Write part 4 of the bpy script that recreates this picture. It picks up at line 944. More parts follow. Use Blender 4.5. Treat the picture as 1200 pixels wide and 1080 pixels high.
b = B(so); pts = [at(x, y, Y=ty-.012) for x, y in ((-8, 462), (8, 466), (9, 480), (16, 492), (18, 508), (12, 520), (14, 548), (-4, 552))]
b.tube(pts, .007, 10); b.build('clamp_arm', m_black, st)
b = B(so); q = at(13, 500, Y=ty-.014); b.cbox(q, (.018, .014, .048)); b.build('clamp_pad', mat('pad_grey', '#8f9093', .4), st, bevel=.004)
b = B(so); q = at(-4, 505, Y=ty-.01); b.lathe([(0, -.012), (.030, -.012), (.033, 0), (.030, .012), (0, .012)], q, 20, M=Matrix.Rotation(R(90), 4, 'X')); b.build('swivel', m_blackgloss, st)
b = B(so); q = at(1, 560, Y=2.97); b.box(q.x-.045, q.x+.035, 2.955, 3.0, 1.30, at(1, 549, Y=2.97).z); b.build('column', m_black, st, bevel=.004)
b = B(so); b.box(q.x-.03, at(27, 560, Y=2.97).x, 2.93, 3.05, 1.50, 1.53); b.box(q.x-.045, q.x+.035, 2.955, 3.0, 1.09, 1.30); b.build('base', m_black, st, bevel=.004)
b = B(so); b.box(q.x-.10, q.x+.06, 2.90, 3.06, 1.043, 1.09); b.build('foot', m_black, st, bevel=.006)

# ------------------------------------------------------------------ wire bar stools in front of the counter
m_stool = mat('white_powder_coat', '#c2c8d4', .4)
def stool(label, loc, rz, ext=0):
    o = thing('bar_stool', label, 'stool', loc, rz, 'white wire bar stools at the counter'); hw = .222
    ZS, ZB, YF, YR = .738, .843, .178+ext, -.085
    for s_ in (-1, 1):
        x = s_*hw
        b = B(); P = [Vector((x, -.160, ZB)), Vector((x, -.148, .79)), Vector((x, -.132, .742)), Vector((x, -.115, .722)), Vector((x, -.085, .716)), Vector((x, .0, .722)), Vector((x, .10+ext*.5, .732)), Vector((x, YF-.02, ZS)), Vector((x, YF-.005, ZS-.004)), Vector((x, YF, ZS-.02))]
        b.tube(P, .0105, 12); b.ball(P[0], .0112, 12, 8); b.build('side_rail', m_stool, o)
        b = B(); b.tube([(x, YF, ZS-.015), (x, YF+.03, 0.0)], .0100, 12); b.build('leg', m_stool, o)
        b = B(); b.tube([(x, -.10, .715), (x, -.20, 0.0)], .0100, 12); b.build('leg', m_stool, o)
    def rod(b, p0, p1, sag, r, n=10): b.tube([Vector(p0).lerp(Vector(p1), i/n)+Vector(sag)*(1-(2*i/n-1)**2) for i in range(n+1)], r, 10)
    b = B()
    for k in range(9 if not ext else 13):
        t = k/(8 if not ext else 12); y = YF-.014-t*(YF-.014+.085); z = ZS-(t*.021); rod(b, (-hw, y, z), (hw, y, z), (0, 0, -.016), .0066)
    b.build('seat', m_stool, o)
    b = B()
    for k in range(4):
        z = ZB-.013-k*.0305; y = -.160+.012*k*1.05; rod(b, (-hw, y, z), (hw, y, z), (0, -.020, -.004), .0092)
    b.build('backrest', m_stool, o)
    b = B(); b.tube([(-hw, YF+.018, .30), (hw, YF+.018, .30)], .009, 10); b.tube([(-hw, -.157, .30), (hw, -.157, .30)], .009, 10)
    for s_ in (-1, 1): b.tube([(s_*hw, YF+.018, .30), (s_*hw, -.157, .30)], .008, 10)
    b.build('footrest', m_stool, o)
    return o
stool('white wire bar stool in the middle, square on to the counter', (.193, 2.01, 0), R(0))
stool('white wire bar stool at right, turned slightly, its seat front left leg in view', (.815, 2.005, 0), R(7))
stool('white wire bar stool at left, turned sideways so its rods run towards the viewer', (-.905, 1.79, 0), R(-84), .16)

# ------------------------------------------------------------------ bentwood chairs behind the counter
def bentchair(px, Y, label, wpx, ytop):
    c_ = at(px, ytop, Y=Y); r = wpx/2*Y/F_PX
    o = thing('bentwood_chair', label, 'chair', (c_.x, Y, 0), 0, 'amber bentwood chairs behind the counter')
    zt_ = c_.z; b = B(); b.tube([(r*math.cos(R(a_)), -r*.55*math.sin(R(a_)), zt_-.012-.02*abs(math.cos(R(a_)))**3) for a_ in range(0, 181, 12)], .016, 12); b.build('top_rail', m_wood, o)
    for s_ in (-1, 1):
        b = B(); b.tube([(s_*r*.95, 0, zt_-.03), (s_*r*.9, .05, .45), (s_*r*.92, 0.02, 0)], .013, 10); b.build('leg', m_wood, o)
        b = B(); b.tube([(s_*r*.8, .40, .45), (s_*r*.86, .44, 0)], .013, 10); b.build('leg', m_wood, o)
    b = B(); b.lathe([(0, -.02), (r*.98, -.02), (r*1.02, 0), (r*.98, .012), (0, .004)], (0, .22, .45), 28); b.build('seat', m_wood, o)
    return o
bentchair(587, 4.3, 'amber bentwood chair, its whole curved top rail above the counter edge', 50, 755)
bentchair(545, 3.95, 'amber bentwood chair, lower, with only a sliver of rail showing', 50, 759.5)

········

• _To be done_: Everything in the listing above should be restated exactly.

• _Finished exercise_:
Write part 4 of the bpy script that recreates this picture. It picks up at line 944. More parts follow. Use Blender 4.5. Treat the picture as 1200 pixels wide and 1080 pixels high.
b = B(so); pts = [at(x, y, Y=ty-.012) for x, y in ((-8, 462), (8, 466), (9, 480), (16, 492), (18, 508), (12, 520), (14, 548), (-4, 552))]
b.tube(pts, .007, 10); b.build('clamp_arm', m_black, st)
b = B(so); q = at(13, 500, Y=ty-.014); b.cbox(q, (.018, .014, .048)); b.build('clamp_pad', mat('pad_grey', '#8f9093', .4), st, bevel=.004)
b = B(so); q = at(-4, 505, Y=ty-.01); b.lathe([(0, -.012), (.030, -.012), (.033, 0), (.030, .012), (0, .012)], q, 20, M=Matrix.Rotation(R(90), 4, 'X')); b.build('swivel', m_blackgloss, st)
b = B(so); q = at(1, 560, Y=2.97); b.box(q.x-.045, q.x+.035, 2.955, 3.0, 1.30, at(1, 549, Y=2.97).z); b.build('column', m_black, st, bevel=.004)
b = B(so); b.box(q.x-.03, at(27, 560, Y=2.97).x, 2.93, 3.05, 1.50, 1.53); b.box(q.x-.045, q.x+.035, 2.955, 3.0, 1.09, 1.30); b.build('base', m_black, st, bevel=.004)
b = B(so); b.box(q.x-.10, q.x+.06, 2.90, 3.06, 1.043, 1.09); b.build('foot', m_black, st, bevel=.006)

# ------------------------------------------------------------------ wire bar stools in front of the counter
m_stool = mat('white_powder_coat', '#c2c8d4', .4)
def stool(label, loc, rz, ext=0):
    o = thing('bar_stool', label, 'stool', loc, rz, 'white wire bar stools at the counter'); hw = .222
    ZS, ZB, YF, YR = .738, .843, .178+ext, -.085
    for s_ in (-1, 1):
        x = s_*hw
        b = B(); P = [Vector((x, -.160, ZB)), Vector((x, -.148, .79)), Vector((x, -.132, .742)), Vector((x, -.115, .722)), Vector((x, -.085, .716)), Vector((x, .0, .722)), Vector((x, .10+ext*.5, .732)), Vector((x, YF-.02, ZS)), Vector((x, YF-.005, ZS-.004)), Vector((x, YF, ZS-.02))]
        b.tube(P, .0105, 12); b.ball(P[0], .0112, 12, 8); b.build('side_rail', m_stool, o)
        b = B(); b.tube([(x, YF, ZS-.015), (x, YF+.03, 0.0)], .0100, 12); b.build('leg', m_stool, o)
        b = B(); b.tube([(x, -.10, .715), (x, -.20, 0.0)], .0100, 12); b.build('leg', m_stool, o)
    def rod(b, p0, p1, sag, r, n=10): b.tube([Vector(p0).lerp(Vector(p1), i/n)+Vector(sag)*(1-(2*i/n-1)**2) for i in range(n+1)], r, 10)
    b = B()
    for k in range(9 if not ext else 13):
        t = k/(8 if not ext else 12); y = YF-.014-t*(YF-.014+.085); z = ZS-(t*.021); rod(b, (-hw, y, z), (hw, y, z), (0, 0, -.016), .0066)
    b.build('seat', m_stool, o)
    b = B()
    for k in range(4):
        z = ZB-.013-k*.0305; y = -.160+.012*k*1.05; rod(b, (-hw, y, z), (hw, y, z), (0, -.020, -.004), .0092)
    b.build('backrest', m_stool, o)
    b = B(); b.tube([(-hw, YF+.018, .30), (hw, YF+.018, .30)], .009, 10); b.tube([(-hw, -.157, .30), (hw, -.157, .30)], .009, 10)
    for s_ in (-1, 1): b.tube([(s_*hw, YF+.018, .30), (s_*hw, -.157, .30)], .008, 10)
    b.build('footrest', m_stool, o)
    return o
stool('white wire bar stool in the middle, square on to the counter', (.193, 2.01, 0), R(0))
stool('white wire bar stool at right, turned slightly, its seat front left leg in view', (.815, 2.005, 0), R(7))
stool('white wire bar stool at left, turned sideways so its rods run towards the viewer', (-.905, 1.79, 0), R(-84), .16)

# ------------------------------------------------------------------ bentwood chairs behind the counter
def bentchair(px, Y, label, wpx, ytop):
    c_ = at(px, ytop, Y=Y); r = wpx/2*Y/F_PX
    o = thing('bentwood_chair', label, 'chair', (c_.x, Y, 0), 0, 'amber bentwood chairs behind the counter')
    zt_ = c_.z; b = B(); b.tube([(r*math.cos(R(a_)), -r*.55*math.sin(R(a_)), zt_-.012-.02*abs(math.cos(R(a_)))**3) for a_ in range(0, 181, 12)], .016, 12); b.build('top_rail', m_wood, o)
    for s_ in (-1, 1):
        b = B(); b.tube([(s_*r*.95, 0, zt_-.03), (s_*r*.9, .05, .45), (s_*r*.92, 0.02, 0)], .013, 10); b.build('leg', m_wood, o)
        b = B(); b.tube([(s_*r*.8, .40, .45), (s_*r*.86, .44, 0)], .013, 10); b.build('leg', m_wood, o)
    b = B(); b.lathe([(0, -.02), (r*.98, -.02), (r*1.02, 0), (r*.98, .012), (0, .004)], (0, .22, .45), 28); b.build('seat', m_wood, o)
    return o
bentchair(587, 4.3, 'amber bentwood chair, its whole curved top rail above the counter edge', 50, 755)
bentchair(545, 3.95, 'amber bentwood chair, lower, with only a sliver of rail showing', 50, 759.5)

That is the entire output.